Exercise aim
Say how many lines in the data below contain the word "Python", and give no other text.

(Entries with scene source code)
········

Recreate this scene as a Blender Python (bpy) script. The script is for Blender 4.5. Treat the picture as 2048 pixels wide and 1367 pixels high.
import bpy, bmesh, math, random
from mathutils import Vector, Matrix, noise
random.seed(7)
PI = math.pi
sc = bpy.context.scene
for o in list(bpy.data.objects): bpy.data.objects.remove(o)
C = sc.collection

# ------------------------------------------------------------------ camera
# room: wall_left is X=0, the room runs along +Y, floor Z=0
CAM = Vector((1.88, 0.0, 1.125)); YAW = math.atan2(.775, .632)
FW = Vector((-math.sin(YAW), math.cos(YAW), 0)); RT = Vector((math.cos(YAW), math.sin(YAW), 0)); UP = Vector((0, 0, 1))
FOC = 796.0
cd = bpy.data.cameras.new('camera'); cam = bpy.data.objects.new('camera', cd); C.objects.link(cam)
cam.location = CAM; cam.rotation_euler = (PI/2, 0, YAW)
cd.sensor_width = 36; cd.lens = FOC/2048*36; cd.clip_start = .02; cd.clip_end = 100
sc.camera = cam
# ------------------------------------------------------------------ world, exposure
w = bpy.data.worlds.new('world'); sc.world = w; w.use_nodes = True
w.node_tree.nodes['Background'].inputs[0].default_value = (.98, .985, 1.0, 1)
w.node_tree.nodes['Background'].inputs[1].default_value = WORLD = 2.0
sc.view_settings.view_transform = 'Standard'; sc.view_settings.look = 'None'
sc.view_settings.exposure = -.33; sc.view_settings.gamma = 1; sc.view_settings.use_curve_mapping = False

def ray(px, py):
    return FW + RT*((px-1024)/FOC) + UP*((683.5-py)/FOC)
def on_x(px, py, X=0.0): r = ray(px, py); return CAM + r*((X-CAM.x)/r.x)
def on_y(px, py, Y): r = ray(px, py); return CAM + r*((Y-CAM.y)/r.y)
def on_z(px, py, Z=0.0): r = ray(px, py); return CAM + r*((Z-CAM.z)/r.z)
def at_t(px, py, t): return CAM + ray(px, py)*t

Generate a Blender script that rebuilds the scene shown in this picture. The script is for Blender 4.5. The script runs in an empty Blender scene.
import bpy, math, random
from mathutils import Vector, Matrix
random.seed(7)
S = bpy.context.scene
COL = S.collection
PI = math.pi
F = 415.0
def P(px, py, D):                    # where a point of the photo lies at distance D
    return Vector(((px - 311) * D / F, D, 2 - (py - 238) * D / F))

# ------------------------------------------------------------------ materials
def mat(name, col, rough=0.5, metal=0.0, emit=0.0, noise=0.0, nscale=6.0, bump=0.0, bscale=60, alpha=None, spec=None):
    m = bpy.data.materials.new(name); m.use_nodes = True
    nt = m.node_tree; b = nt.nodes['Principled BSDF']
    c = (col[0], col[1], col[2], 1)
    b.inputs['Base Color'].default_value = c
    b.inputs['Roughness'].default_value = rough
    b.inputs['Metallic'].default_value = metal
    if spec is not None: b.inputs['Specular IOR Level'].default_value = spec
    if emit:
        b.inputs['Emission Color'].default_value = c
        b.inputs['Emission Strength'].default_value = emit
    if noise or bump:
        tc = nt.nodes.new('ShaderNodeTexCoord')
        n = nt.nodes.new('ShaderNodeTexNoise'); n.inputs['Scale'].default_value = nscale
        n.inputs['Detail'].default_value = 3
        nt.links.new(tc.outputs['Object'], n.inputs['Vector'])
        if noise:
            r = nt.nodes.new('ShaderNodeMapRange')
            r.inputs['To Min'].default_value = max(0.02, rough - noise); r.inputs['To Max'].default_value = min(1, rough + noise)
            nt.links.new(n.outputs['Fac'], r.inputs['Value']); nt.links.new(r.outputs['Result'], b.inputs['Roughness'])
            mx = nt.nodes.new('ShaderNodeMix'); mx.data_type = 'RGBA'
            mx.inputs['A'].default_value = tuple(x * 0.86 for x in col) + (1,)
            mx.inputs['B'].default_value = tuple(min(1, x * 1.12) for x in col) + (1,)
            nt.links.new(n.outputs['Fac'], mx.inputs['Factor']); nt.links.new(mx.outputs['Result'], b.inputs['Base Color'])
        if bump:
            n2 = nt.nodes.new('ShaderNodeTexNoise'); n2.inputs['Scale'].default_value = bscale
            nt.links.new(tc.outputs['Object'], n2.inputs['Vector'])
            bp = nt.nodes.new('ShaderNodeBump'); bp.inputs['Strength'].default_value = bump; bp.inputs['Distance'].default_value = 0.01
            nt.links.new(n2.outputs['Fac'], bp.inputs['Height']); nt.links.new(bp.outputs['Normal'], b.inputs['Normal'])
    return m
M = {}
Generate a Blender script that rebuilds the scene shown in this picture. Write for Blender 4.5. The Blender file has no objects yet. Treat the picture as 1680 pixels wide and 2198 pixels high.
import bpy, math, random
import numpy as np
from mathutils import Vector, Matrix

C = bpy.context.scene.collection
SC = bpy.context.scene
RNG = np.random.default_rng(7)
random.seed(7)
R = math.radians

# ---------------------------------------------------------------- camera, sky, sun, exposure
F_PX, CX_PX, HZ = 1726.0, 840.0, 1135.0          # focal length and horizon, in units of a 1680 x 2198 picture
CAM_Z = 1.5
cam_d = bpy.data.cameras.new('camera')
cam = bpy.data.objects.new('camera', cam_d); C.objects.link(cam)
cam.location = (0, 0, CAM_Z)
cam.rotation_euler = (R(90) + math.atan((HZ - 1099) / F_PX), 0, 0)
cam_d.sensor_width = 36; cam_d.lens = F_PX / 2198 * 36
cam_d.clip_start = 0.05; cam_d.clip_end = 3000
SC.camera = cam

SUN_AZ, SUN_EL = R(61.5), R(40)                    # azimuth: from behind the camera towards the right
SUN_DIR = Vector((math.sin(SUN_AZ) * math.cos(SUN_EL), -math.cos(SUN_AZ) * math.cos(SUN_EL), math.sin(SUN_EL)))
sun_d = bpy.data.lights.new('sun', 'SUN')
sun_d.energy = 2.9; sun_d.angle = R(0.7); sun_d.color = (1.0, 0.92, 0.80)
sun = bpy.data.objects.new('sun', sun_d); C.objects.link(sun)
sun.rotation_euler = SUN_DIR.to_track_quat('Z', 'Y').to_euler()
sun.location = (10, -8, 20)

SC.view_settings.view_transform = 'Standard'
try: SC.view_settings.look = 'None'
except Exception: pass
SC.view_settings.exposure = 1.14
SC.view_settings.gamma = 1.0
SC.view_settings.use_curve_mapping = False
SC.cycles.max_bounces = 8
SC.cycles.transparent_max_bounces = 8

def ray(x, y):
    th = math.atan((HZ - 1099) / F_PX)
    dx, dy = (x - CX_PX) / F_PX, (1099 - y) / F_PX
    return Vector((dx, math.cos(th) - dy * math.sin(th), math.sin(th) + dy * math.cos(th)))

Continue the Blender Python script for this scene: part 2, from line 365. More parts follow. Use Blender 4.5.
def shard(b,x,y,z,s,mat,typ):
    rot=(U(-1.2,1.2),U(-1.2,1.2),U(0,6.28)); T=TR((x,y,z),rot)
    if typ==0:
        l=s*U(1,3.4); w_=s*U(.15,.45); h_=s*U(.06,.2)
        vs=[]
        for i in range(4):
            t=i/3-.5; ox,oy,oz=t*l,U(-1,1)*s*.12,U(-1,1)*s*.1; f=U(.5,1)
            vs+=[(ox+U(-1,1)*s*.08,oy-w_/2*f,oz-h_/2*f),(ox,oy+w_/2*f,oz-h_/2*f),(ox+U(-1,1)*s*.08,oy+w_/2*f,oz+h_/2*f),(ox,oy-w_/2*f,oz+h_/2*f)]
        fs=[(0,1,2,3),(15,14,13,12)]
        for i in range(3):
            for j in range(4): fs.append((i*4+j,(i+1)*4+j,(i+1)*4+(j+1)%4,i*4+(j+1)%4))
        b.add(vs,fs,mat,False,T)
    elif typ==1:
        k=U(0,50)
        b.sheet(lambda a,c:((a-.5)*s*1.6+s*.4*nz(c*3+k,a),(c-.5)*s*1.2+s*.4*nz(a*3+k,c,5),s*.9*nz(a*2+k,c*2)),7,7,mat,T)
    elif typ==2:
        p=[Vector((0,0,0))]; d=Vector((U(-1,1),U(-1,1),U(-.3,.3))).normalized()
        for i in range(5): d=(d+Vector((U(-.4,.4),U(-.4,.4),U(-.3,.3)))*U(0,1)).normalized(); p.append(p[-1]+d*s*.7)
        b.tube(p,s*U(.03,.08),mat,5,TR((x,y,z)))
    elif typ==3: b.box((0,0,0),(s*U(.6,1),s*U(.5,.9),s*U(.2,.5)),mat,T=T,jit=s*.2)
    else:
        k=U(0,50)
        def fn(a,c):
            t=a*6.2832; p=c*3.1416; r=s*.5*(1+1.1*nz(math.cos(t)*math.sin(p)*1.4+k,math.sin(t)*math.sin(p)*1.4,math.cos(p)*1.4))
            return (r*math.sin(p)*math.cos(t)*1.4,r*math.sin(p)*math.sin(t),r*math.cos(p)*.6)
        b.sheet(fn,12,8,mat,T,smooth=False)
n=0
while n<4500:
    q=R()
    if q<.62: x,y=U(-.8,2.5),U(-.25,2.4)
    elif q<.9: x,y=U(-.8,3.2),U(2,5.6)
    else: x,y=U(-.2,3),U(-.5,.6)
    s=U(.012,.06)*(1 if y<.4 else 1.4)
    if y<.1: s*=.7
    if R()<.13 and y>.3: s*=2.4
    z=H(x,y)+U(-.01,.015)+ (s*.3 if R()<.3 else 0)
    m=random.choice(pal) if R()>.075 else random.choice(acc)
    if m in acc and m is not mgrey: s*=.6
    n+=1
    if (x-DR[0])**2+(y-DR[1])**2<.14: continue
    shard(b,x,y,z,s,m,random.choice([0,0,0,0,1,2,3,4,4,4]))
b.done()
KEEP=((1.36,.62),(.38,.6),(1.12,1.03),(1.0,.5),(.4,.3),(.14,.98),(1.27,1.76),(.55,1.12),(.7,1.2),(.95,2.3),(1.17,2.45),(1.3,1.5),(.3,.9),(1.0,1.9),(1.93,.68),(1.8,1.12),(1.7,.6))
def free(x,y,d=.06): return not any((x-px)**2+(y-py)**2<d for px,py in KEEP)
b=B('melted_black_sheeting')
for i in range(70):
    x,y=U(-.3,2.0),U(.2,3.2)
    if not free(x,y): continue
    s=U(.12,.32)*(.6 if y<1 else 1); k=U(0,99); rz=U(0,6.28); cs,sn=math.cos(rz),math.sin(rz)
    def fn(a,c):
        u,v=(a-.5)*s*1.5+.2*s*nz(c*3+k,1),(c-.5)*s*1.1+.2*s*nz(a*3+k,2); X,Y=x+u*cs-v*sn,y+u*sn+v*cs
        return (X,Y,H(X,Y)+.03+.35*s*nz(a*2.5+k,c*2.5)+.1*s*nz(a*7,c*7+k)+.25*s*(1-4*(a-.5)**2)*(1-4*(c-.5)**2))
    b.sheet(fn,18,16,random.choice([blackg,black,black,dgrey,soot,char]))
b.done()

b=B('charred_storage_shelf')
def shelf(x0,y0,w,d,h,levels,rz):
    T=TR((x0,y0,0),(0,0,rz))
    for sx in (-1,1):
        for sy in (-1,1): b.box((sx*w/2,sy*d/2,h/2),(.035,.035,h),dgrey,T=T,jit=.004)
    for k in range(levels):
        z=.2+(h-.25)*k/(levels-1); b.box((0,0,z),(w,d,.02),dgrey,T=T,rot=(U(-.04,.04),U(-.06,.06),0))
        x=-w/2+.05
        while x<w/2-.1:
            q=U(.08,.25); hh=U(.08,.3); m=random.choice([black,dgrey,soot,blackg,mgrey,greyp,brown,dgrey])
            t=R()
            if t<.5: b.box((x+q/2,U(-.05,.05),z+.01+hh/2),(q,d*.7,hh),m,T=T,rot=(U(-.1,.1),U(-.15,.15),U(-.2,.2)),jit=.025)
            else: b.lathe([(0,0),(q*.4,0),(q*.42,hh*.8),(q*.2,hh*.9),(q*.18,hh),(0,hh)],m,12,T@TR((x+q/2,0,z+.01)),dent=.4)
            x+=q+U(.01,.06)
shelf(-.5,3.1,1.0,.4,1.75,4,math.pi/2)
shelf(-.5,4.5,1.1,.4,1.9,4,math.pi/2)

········

Problem solution
2